■ What is being asked
List all lines in the material below that contain "objects".

Start Source material

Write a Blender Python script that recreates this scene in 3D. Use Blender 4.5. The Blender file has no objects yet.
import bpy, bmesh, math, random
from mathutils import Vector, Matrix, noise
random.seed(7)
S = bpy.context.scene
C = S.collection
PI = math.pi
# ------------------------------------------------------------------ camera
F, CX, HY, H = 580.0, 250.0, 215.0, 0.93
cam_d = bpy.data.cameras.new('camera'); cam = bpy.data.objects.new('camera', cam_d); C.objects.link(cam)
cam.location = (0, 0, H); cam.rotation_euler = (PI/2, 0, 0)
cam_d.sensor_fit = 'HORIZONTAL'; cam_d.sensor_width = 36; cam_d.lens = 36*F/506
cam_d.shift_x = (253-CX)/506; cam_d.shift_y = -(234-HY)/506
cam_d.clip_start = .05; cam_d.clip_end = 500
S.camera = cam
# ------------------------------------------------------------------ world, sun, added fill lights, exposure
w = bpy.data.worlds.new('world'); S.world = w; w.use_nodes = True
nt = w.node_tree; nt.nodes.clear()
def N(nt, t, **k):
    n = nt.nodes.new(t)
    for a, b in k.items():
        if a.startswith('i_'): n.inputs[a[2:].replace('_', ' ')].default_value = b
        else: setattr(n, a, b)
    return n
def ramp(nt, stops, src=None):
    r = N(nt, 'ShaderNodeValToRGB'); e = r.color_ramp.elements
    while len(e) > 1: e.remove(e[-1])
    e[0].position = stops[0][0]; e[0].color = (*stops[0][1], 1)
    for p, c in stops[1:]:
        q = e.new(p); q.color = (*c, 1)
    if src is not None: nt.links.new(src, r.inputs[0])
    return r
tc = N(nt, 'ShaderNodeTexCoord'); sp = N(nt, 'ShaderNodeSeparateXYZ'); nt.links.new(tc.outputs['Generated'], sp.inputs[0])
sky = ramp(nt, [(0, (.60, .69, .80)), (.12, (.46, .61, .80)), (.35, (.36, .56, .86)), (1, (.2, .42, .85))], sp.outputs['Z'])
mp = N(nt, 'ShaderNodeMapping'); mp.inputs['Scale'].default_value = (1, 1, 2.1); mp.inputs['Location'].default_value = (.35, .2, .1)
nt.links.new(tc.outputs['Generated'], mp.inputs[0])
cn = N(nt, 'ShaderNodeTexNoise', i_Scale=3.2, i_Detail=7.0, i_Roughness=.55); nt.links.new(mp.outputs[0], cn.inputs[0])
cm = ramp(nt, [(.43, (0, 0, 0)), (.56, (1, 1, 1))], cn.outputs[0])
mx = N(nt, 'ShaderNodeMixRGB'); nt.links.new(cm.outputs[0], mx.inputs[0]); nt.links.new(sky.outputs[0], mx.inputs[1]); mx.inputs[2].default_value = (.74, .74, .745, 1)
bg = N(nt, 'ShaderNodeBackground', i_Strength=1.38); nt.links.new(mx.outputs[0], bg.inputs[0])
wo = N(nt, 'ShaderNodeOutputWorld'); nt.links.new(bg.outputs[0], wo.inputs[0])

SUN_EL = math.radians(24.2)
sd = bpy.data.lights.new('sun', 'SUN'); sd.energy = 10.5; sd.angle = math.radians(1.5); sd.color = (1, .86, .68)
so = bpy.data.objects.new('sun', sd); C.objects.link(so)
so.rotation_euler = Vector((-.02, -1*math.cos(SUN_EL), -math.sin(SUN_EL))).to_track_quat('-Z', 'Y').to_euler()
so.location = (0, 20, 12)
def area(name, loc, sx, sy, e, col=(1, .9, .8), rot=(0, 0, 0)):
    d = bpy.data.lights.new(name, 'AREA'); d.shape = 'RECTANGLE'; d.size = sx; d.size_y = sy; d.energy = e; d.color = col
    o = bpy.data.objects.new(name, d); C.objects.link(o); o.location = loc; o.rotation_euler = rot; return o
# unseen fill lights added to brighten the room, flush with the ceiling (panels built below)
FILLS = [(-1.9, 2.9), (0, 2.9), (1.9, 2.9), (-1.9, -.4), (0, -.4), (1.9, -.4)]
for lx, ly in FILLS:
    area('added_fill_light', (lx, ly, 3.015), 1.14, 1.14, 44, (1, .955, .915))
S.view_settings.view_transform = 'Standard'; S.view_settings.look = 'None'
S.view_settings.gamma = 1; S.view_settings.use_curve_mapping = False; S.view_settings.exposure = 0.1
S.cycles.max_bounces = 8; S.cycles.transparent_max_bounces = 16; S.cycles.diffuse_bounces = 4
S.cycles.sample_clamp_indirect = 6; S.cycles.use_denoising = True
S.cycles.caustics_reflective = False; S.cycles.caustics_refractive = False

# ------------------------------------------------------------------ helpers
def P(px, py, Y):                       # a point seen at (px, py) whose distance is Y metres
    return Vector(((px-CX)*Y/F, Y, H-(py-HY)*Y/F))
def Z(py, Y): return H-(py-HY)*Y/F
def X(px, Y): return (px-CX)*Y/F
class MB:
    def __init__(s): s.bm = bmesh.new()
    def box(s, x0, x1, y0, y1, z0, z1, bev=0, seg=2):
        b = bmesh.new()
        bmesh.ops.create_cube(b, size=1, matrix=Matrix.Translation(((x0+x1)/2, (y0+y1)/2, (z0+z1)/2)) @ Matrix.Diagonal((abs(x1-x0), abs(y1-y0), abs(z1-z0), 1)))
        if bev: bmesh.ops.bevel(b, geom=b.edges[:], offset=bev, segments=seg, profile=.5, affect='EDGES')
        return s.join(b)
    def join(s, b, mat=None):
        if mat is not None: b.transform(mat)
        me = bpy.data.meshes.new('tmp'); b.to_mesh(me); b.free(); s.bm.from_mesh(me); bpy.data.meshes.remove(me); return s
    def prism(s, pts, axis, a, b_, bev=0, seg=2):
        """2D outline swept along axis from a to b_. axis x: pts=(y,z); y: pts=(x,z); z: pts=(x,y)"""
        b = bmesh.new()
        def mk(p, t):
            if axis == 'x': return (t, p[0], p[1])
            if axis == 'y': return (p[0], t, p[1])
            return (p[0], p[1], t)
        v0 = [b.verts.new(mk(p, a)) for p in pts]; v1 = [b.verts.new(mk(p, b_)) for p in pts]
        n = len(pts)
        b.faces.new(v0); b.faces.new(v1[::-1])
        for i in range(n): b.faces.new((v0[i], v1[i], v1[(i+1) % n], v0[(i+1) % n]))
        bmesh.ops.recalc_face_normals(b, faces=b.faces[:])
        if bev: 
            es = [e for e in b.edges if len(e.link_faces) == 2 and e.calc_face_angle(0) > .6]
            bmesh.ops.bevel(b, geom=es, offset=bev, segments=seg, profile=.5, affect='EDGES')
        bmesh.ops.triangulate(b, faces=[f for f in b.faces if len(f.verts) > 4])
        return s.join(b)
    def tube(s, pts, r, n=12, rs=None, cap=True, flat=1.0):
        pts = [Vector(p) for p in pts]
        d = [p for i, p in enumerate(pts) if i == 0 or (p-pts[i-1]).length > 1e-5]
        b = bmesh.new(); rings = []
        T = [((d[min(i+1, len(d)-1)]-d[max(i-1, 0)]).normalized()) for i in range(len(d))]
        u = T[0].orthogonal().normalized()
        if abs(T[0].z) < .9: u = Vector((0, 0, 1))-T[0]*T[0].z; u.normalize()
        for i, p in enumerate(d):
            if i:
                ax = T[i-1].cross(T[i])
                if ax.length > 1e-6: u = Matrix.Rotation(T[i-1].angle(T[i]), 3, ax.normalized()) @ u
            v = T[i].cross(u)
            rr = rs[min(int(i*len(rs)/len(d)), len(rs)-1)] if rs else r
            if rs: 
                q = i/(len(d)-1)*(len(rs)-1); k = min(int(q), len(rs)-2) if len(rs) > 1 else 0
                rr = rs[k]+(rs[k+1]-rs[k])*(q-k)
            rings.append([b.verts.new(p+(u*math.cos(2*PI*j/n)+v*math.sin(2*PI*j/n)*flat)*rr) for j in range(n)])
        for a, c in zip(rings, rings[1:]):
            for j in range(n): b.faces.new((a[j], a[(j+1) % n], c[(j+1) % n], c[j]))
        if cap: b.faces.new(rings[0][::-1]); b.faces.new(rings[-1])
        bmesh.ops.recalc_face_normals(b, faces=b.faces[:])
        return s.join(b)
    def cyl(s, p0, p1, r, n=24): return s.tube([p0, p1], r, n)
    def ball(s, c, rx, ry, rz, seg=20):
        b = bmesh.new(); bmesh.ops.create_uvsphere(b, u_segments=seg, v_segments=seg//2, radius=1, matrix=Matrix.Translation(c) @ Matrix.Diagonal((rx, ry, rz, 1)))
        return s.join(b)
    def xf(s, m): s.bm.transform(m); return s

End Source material

■ Answer in full
Write a Blender Python script that recreates this scene in 3D. Use Blender 4.5. The Blender file has no objects yet.
cam_d = bpy.data.cameras.new('camera'); cam = bpy.data.objects.new('camera', cam_d); C.objects.link(cam)
so = bpy.data.objects.new('sun', sd); C.objects.link(so)
    o = bpy.data.objects.new(name, d); C.objects.link(o); o.location = loc; o.rotation_euler = rot; return o